一方、東部スラビャンスクで親露派武装勢力に拘束されていた欧州安保協力機構(OSCE)の監視員ら12人全員が3日、解放された。親露派勢力は「ウクライナ(暫定政権)のスパイがいる」と主張し、4月25日から監視員らを拘束。プーチン大統領が特使を派遣して、説得工作を続けていた。同特使は「無条件解放」としている。
親露派勢力が拠点としているスラビャンスクの近郊では3日、前日に続き暫定政権による軍事作戦が行われ、報道によると、未明に起きた銃撃戦などで10人以上が死亡した。

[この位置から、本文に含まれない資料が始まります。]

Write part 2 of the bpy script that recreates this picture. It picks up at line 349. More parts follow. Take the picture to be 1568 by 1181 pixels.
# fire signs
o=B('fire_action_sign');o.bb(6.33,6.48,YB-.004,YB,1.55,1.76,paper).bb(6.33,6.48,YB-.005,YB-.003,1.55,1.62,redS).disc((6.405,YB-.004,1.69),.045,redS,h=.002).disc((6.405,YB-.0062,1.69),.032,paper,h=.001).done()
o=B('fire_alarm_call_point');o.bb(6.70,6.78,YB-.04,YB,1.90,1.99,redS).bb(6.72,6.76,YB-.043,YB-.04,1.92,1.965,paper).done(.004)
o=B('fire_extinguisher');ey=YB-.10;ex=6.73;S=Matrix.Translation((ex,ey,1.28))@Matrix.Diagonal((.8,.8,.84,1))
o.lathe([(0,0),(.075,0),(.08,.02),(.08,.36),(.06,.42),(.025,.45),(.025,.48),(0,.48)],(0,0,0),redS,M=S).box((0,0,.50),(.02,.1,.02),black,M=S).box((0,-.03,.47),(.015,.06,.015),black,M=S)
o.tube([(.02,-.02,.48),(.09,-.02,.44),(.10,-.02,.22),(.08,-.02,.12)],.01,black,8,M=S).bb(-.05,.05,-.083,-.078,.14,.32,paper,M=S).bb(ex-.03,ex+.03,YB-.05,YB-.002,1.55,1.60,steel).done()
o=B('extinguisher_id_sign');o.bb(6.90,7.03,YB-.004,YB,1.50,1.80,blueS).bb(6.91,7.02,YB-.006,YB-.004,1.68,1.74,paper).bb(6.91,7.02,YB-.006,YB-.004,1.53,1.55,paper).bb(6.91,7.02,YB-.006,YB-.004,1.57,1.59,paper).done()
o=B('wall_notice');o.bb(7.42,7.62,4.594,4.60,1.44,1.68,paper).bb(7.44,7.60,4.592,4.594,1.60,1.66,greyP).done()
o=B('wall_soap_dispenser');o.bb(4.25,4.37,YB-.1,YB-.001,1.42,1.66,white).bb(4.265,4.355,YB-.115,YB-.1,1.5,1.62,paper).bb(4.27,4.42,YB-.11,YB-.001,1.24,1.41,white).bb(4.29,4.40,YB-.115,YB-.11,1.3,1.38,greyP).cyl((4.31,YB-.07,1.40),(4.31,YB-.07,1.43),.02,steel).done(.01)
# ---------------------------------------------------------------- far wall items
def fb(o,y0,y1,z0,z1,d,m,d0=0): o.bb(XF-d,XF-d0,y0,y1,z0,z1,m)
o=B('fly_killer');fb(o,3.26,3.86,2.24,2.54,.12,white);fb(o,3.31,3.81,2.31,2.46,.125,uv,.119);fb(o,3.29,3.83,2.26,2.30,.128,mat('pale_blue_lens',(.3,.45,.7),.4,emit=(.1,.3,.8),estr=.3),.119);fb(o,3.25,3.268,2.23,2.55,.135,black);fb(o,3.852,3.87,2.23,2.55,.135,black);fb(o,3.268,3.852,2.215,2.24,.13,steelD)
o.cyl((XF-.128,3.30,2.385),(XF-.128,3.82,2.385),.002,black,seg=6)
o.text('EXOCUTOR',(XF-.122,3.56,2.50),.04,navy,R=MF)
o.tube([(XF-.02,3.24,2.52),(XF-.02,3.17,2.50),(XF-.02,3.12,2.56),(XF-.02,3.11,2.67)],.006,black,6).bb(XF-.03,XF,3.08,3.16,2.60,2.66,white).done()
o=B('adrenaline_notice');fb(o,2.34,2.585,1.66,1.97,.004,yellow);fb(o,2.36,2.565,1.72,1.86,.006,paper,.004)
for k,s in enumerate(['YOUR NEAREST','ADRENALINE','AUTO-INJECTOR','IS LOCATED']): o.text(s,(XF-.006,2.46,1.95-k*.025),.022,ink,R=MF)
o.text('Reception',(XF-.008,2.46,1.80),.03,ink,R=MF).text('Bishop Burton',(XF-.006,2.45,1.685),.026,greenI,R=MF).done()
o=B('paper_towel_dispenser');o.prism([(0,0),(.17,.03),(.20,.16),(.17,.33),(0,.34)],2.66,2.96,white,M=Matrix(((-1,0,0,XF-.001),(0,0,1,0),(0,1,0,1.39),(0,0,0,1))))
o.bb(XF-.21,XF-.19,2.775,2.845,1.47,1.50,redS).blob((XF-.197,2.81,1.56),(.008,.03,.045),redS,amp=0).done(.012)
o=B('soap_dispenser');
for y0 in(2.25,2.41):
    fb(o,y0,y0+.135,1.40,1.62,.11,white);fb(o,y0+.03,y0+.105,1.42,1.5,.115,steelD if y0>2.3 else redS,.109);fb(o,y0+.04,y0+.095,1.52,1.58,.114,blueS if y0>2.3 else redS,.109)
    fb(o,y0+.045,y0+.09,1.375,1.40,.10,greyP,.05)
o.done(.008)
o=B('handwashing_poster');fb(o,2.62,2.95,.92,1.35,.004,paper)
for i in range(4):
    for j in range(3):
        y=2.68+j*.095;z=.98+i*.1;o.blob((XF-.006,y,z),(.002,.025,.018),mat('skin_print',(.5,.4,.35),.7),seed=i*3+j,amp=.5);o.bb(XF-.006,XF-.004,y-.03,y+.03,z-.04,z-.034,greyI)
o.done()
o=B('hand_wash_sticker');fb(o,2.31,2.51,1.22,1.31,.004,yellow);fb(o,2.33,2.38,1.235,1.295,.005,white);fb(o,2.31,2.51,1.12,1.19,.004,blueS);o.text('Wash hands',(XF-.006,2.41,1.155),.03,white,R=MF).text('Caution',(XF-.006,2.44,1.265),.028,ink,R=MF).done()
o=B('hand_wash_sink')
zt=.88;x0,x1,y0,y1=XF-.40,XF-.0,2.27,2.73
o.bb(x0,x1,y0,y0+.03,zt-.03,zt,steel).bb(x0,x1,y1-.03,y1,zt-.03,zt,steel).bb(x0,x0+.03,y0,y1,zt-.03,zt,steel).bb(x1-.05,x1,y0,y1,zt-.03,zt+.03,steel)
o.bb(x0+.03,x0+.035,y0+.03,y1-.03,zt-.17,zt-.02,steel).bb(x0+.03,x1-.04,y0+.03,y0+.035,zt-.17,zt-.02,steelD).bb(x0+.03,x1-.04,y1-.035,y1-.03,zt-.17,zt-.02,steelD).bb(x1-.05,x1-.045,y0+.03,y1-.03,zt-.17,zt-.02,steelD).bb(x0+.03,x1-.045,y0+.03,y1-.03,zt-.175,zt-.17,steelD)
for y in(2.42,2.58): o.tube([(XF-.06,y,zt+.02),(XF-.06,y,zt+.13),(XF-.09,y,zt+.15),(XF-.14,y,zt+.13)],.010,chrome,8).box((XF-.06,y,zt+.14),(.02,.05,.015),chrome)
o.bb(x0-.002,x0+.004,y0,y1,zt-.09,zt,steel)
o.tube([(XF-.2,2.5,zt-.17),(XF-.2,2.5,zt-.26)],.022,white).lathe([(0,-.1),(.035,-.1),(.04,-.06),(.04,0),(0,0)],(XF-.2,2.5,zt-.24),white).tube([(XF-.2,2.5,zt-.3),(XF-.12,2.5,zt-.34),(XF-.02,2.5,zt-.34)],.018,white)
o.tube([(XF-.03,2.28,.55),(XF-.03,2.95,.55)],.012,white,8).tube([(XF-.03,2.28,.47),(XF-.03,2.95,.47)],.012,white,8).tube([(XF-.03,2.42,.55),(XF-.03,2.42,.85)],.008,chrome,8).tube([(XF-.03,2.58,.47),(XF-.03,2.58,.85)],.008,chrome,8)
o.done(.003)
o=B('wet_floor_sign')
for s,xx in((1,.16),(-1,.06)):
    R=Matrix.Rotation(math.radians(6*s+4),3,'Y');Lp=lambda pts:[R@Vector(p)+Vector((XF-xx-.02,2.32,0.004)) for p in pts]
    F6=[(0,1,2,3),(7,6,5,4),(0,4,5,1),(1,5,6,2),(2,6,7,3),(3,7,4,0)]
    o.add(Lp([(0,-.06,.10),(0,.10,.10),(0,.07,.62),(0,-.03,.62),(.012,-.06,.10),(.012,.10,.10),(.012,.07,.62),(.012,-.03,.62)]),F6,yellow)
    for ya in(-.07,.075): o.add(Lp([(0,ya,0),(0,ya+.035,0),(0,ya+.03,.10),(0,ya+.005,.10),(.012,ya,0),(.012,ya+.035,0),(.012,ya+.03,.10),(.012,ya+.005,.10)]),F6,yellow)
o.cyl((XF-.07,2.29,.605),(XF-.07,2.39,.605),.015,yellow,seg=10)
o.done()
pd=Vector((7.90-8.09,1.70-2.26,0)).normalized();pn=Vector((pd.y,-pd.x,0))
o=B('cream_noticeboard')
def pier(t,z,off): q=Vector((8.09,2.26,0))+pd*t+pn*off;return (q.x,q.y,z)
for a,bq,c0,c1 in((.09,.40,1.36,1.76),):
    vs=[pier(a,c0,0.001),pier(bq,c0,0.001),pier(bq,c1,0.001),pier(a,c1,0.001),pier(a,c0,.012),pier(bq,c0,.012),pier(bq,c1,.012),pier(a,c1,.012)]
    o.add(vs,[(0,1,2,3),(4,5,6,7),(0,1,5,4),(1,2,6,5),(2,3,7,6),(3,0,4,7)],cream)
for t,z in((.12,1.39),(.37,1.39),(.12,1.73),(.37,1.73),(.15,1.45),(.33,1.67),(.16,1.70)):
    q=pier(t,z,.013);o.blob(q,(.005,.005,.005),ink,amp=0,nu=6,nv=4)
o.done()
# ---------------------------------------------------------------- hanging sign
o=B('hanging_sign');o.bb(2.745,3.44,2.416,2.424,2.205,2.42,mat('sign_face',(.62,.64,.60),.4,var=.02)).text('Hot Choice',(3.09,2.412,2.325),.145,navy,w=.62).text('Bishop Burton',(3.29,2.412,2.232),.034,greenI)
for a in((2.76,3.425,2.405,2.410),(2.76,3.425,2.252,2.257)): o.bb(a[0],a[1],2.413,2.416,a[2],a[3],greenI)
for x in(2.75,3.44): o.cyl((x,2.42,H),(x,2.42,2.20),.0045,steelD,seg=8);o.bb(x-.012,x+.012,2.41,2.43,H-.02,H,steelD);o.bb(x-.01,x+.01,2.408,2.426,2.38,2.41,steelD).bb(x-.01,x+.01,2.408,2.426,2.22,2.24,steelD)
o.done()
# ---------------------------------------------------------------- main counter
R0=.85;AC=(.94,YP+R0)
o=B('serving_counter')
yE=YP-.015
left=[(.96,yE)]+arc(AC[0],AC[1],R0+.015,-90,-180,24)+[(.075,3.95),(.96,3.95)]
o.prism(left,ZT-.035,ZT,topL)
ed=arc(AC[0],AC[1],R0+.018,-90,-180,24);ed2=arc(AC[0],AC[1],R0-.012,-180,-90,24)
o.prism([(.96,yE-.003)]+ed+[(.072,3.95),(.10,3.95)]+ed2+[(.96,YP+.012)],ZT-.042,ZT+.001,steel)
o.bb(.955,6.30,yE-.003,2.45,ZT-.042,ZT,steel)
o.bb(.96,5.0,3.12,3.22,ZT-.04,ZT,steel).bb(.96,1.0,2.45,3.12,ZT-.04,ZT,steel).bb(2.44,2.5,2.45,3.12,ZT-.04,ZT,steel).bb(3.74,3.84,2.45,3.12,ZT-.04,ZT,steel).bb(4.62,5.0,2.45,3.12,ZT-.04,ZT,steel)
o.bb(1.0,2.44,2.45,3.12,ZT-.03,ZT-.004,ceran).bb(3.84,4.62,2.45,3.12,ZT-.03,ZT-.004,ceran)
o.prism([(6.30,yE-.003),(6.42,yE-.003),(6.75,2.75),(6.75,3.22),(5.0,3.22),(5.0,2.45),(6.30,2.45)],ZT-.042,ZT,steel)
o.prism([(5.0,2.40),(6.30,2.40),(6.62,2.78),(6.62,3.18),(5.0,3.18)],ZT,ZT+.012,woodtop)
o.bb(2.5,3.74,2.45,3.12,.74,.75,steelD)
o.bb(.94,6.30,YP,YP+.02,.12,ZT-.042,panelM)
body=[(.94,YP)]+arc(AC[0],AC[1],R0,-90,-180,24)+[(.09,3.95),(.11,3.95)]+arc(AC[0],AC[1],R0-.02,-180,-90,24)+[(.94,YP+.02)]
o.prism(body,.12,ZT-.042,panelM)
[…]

南部の港湾都市オデッサでの衝突は2日午後、中心部で発生。投石などで数人が死亡したほか、労働組合の施設で放火が原因とみられる火災が起き、40人を超す死者が出た。負傷者は210人以上。2月の政変後、一度の衝突としては最悪の犠牲者数となった。治安当局は、騒乱に加わった130人以上を拘束した。